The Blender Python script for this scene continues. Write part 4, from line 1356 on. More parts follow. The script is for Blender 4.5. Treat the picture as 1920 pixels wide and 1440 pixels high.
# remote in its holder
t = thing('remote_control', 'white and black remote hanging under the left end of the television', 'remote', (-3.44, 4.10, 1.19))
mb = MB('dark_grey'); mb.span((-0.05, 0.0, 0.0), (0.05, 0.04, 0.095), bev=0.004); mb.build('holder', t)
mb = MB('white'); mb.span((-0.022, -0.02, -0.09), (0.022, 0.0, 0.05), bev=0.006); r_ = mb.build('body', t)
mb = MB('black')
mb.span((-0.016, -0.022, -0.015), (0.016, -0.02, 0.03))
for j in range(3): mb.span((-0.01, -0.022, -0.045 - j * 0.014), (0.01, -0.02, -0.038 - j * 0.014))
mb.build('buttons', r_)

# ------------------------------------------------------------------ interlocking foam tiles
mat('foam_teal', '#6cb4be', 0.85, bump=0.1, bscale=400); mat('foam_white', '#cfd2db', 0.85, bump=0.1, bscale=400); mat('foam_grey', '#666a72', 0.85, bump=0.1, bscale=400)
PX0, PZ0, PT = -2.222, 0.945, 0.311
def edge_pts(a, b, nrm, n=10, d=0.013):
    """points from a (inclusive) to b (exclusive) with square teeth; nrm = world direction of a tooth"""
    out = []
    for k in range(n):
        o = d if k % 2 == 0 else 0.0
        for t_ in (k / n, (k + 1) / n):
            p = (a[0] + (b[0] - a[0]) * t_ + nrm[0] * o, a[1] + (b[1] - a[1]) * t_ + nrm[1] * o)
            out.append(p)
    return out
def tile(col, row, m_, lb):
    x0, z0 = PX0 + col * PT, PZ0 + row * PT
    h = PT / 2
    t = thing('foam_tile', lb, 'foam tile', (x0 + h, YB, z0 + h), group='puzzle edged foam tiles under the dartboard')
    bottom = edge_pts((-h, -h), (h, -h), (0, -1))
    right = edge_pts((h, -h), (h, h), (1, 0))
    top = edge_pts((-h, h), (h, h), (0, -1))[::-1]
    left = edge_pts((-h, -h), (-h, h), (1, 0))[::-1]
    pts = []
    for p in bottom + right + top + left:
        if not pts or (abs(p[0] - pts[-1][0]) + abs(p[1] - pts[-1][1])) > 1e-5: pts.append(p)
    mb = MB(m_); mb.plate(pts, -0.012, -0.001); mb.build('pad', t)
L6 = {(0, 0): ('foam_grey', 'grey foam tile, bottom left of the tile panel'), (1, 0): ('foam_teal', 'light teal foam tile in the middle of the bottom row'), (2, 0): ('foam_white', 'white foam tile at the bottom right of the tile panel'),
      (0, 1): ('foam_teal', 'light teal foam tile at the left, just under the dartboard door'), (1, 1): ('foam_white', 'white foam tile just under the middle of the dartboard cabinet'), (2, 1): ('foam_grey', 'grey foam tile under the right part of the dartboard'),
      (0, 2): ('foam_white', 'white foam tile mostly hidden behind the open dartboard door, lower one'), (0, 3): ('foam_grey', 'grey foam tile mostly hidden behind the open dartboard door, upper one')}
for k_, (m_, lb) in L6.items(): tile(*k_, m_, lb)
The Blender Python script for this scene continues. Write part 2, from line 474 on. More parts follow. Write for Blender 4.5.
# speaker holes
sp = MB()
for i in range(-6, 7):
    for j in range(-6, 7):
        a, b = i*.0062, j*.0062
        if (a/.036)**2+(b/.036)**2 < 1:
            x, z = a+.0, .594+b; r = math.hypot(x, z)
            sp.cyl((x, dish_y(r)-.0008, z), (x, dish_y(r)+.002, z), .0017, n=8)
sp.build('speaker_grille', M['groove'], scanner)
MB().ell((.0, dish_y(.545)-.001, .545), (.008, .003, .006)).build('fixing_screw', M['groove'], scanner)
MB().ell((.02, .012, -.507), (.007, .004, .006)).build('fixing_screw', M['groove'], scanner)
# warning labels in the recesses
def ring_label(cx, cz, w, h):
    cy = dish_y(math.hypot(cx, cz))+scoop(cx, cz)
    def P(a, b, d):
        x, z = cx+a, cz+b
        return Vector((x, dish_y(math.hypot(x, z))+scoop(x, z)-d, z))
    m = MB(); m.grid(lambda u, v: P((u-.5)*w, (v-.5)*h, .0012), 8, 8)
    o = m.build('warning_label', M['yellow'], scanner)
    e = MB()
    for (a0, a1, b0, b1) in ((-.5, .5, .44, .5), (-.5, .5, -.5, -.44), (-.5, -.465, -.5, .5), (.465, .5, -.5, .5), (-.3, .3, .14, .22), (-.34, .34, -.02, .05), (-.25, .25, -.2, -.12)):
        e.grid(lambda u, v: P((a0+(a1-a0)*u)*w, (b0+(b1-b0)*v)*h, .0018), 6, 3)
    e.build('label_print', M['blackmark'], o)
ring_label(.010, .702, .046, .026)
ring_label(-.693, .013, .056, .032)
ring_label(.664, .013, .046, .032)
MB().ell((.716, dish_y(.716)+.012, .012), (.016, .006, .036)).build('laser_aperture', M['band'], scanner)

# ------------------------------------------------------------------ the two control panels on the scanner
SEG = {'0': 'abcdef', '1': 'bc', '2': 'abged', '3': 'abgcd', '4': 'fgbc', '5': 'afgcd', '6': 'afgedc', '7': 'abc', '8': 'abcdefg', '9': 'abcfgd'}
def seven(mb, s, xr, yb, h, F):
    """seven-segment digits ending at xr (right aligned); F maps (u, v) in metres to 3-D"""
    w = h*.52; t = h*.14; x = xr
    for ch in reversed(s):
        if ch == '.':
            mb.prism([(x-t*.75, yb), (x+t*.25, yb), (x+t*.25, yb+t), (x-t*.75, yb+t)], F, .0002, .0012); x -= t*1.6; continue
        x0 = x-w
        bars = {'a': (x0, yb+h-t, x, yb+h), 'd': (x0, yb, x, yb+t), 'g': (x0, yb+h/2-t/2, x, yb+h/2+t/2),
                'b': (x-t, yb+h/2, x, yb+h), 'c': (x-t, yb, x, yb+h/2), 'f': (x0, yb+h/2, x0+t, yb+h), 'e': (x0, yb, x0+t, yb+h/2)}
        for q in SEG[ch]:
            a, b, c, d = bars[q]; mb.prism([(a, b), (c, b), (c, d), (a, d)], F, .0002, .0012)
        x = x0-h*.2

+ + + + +

▶ **Task statement**: Please print the material above exactly as it appears, from its first line through the line containing "mb.build('buttons', r_)", inclusive, and stop there.

▶ **Complete output**:
The Blender Python script for this scene continues. Write part 4, from line 1356 on. More parts follow. The script is for Blender 4.5. Treat the picture as 1920 pixels wide and 1440 pixels high.
# remote in its holder
t = thing('remote_control', 'white and black remote hanging under the left end of the television', 'remote', (-3.44, 4.10, 1.19))
mb = MB('dark_grey'); mb.span((-0.05, 0.0, 0.0), (0.05, 0.04, 0.095), bev=0.004); mb.build('holder', t)
mb = MB('white'); mb.span((-0.022, -0.02, -0.09), (0.022, 0.0, 0.05), bev=0.006); r_ = mb.build('body', t)
mb = MB('black')
mb.span((-0.016, -0.022, -0.015), (0.016, -0.02, 0.03))
for j in range(3): mb.span((-0.01, -0.022, -0.045 - j * 0.014), (0.01, -0.02, -0.038 - j * 0.014))
mb.build('buttons', r_)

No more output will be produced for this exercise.